PROBLEM TO SOLVE -
Extract from the listing each line in which the word "Keep" appears.
:: SUPPLIED RECORDS ::
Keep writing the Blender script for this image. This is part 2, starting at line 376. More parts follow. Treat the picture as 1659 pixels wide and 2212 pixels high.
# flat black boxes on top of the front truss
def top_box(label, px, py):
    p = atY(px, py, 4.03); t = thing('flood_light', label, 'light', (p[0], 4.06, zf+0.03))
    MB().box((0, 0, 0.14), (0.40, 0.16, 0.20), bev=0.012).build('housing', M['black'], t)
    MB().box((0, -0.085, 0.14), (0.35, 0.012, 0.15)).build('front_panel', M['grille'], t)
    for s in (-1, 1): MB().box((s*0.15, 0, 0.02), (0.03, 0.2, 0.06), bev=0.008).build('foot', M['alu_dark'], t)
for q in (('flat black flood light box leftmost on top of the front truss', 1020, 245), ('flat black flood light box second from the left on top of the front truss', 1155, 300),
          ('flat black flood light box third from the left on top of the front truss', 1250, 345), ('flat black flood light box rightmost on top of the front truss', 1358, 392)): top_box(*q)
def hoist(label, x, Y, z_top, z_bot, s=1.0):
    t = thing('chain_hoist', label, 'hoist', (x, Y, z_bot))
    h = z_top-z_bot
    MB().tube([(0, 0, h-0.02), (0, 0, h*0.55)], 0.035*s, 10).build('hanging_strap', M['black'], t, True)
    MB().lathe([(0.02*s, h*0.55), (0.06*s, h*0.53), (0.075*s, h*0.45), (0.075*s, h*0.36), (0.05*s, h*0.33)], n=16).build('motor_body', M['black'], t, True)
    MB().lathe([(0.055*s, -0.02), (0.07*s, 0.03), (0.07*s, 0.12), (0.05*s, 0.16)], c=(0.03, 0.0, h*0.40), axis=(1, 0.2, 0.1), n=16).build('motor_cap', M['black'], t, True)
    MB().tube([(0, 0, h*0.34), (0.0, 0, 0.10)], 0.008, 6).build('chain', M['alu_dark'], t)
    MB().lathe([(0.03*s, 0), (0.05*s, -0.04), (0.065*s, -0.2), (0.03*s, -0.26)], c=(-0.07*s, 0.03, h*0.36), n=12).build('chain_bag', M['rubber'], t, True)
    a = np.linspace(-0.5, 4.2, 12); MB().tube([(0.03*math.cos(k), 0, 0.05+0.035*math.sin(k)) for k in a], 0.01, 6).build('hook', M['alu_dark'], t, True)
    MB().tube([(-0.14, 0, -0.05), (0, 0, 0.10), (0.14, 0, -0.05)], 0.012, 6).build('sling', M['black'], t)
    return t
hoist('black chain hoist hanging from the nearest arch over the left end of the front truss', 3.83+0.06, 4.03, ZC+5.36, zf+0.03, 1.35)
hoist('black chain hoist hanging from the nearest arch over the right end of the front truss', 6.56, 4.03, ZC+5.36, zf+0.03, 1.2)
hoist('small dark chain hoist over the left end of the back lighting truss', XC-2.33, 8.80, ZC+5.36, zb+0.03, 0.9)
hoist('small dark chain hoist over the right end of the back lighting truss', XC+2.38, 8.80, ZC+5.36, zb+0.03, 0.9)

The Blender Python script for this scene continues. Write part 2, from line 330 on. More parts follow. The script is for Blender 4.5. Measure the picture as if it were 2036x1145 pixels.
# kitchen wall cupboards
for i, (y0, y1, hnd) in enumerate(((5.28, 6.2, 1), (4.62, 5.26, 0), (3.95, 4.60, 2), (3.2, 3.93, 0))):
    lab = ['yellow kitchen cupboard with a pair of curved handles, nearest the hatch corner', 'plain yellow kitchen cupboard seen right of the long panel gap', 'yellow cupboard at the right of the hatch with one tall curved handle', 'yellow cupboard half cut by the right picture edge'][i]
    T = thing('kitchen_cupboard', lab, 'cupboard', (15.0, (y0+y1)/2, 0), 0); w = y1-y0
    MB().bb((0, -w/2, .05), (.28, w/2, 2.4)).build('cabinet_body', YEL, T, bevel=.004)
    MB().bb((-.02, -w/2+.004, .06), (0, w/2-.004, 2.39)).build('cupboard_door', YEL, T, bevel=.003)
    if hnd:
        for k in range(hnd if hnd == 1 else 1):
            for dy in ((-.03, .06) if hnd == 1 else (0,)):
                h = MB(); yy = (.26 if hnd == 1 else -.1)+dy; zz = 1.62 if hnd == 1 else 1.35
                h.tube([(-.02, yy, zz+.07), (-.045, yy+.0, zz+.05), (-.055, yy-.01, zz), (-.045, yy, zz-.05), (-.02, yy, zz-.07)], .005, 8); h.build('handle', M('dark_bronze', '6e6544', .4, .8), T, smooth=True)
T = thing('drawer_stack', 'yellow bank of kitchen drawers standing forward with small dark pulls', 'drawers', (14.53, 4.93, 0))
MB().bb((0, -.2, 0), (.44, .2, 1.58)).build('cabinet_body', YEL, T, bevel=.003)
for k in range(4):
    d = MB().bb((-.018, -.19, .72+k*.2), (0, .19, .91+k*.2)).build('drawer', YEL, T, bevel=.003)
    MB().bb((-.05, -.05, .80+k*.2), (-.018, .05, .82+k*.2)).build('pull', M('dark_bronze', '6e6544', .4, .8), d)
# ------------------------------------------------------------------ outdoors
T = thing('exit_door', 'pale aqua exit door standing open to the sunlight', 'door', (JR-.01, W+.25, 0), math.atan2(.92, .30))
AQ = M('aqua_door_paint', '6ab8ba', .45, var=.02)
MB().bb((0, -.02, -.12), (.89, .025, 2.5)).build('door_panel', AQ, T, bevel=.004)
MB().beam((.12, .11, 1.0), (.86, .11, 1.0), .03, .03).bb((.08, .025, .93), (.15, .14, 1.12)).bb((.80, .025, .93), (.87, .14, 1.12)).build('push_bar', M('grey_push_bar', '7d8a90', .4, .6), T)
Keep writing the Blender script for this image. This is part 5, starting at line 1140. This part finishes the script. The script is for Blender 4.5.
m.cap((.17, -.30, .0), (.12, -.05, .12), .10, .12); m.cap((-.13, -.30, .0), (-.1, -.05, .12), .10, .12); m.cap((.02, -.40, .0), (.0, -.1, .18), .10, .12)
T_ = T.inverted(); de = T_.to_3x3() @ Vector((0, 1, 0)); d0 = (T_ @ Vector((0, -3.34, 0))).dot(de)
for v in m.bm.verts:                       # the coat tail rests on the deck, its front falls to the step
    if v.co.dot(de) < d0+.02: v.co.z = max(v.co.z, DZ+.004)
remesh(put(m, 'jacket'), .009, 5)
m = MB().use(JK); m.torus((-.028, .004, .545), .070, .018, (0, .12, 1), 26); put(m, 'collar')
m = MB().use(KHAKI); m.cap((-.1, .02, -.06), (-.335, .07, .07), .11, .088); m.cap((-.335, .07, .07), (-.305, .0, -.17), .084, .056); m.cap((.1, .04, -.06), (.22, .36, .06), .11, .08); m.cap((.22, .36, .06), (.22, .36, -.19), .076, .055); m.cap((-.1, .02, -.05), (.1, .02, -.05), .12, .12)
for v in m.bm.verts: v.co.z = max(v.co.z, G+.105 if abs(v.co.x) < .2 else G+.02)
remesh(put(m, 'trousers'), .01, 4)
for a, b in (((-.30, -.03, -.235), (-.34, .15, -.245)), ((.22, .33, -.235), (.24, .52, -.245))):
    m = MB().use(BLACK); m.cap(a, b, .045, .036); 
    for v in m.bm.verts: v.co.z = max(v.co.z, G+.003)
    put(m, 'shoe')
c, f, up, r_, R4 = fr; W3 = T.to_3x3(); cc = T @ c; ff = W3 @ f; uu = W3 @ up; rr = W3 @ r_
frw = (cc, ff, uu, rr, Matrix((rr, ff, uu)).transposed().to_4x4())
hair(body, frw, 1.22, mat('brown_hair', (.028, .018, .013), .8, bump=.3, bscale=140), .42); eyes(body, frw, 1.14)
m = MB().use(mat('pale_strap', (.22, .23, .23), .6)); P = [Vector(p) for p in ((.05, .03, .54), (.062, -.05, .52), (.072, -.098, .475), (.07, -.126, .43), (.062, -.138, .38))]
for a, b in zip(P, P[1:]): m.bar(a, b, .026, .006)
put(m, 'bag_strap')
:::
RESPONSE TO THE EXERCISE -
Keep writing the Blender script for this image. This is part 2, starting at line 376. More parts follow. Treat the picture as 1659 pixels wide and 2212 pixels high.
Keep writing the Blender script for this image. This is part 5, starting at line 1140. This part finishes the script. The script is for Blender 4.5.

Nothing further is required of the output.